Dataset extract →
____
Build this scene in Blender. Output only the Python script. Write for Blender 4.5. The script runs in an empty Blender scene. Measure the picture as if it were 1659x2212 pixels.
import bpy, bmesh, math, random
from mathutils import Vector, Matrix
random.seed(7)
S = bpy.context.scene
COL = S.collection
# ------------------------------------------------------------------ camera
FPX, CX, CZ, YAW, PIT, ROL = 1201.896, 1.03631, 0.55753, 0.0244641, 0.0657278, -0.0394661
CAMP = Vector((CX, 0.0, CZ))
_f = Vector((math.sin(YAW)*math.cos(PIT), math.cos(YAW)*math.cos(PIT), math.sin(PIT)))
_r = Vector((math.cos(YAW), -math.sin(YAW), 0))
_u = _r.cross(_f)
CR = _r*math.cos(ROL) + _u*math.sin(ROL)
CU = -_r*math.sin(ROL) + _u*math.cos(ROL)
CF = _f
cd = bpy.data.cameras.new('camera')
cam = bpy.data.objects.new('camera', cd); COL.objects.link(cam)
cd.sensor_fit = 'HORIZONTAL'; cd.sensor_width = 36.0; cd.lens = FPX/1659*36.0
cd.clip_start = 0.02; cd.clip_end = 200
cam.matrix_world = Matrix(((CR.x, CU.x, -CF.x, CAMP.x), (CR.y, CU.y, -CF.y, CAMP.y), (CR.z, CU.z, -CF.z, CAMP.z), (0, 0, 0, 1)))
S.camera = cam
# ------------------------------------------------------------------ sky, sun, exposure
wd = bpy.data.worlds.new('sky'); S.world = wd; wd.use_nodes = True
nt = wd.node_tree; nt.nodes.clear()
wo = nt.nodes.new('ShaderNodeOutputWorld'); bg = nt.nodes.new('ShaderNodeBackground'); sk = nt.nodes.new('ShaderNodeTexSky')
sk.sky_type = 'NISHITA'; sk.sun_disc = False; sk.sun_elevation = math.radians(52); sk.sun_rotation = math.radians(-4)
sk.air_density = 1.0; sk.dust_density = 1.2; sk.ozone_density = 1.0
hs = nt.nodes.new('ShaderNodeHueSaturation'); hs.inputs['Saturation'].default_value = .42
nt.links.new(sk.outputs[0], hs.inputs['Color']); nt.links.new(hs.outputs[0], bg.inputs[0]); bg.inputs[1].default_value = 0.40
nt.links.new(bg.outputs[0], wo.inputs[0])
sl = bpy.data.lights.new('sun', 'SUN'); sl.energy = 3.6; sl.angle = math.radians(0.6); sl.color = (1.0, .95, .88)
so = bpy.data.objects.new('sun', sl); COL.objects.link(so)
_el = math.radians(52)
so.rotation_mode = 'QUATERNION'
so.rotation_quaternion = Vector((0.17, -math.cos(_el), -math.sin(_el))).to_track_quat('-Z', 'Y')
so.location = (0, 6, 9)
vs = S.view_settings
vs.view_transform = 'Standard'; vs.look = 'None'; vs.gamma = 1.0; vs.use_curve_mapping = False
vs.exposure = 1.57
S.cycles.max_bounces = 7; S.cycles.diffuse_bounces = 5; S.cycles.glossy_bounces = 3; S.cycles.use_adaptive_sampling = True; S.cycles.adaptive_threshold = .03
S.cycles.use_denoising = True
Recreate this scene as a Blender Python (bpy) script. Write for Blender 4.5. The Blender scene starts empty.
____
Given exercise →
Reproduce each entry exactly, leaving out nothing.

Reply →
Build this scene in Blender. Output only the Python script. Write for Blender 4.5. The script runs in an empty Blender scene. Measure the picture as if it were 1659x2212 pixels.
import bpy, bmesh, math, random
from mathutils import Vector, Matrix
random.seed(7)
S = bpy.context.scene
COL = S.collection
# ------------------------------------------------------------------ camera
FPX, CX, CZ, YAW, PIT, ROL = 1201.896, 1.03631, 0.55753, 0.0244641, 0.0657278, -0.0394661
CAMP = Vector((CX, 0.0, CZ))
_f = Vector((math.sin(YAW)*math.cos(PIT), math.cos(YAW)*math.cos(PIT), math.sin(PIT)))
_r = Vector((math.cos(YAW), -math.sin(YAW), 0))
_u = _r.cross(_f)
CR = _r*math.cos(ROL) + _u*math.sin(ROL)
CU = -_r*math.sin(ROL) + _u*math.cos(ROL)
CF = _f
cd = bpy.data.cameras.new('camera')
cam = bpy.data.objects.new('camera', cd); COL.objects.link(cam)
cd.sensor_fit = 'HORIZONTAL'; cd.sensor_width = 36.0; cd.lens = FPX/1659*36.0
cd.clip_start = 0.02; cd.clip_end = 200
cam.matrix_world = Matrix(((CR.x, CU.x, -CF.x, CAMP.x), (CR.y, CU.y, -CF.y, CAMP.y), (CR.z, CU.z, -CF.z, CAMP.z), (0, 0, 0, 1)))
S.camera = cam
# ------------------------------------------------------------------ sky, sun, exposure
wd = bpy.data.worlds.new('sky'); S.world = wd; wd.use_nodes = True
nt = wd.node_tree; nt.nodes.clear()
wo = nt.nodes.new('ShaderNodeOutputWorld'); bg = nt.nodes.new('ShaderNodeBackground'); sk = nt.nodes.new('ShaderNodeTexSky')
sk.sky_type = 'NISHITA'; sk.sun_disc = False; sk.sun_elevation = math.radians(52); sk.sun_rotation = math.radians(-4)
sk.air_density = 1.0; sk.dust_density = 1.2; sk.ozone_density = 1.0
hs = nt.nodes.new('ShaderNodeHueSaturation'); hs.inputs['Saturation'].default_value = .42
nt.links.new(sk.outputs[0], hs.inputs['Color']); nt.links.new(hs.outputs[0], bg.inputs[0]); bg.inputs[1].default_value = 0.40
nt.links.new(bg.outputs[0], wo.inputs[0])
sl = bpy.data.lights.new('sun', 'SUN'); sl.energy = 3.6; sl.angle = math.radians(0.6); sl.color = (1.0, .95, .88)
so = bpy.data.objects.new('sun', sl); COL.objects.link(so)
_el = math.radians(52)
so.rotation_mode = 'QUATERNION'
so.rotation_quaternion = Vector((0.17, -math.cos(_el), -math.sin(_el))).to_track_quat('-Z', 'Y')
so.location = (0, 6, 9)
vs = S.view_settings
vs.view_transform = 'Standard'; vs.look = 'None'; vs.gamma = 1.0; vs.use_curve_mapping = False
vs.exposure = 1.57
S.cycles.max_bounces = 7; S.cycles.diffuse_bounces = 5; S.cycles.glossy_bounces = 3; S.cycles.use_adaptive_sampling = True; S.cycles.adaptive_threshold = .03
S.cycles.use_denoising = True
Recreate this scene as a Blender Python (bpy) script. Write for Blender 4.5. The Blender scene starts empty.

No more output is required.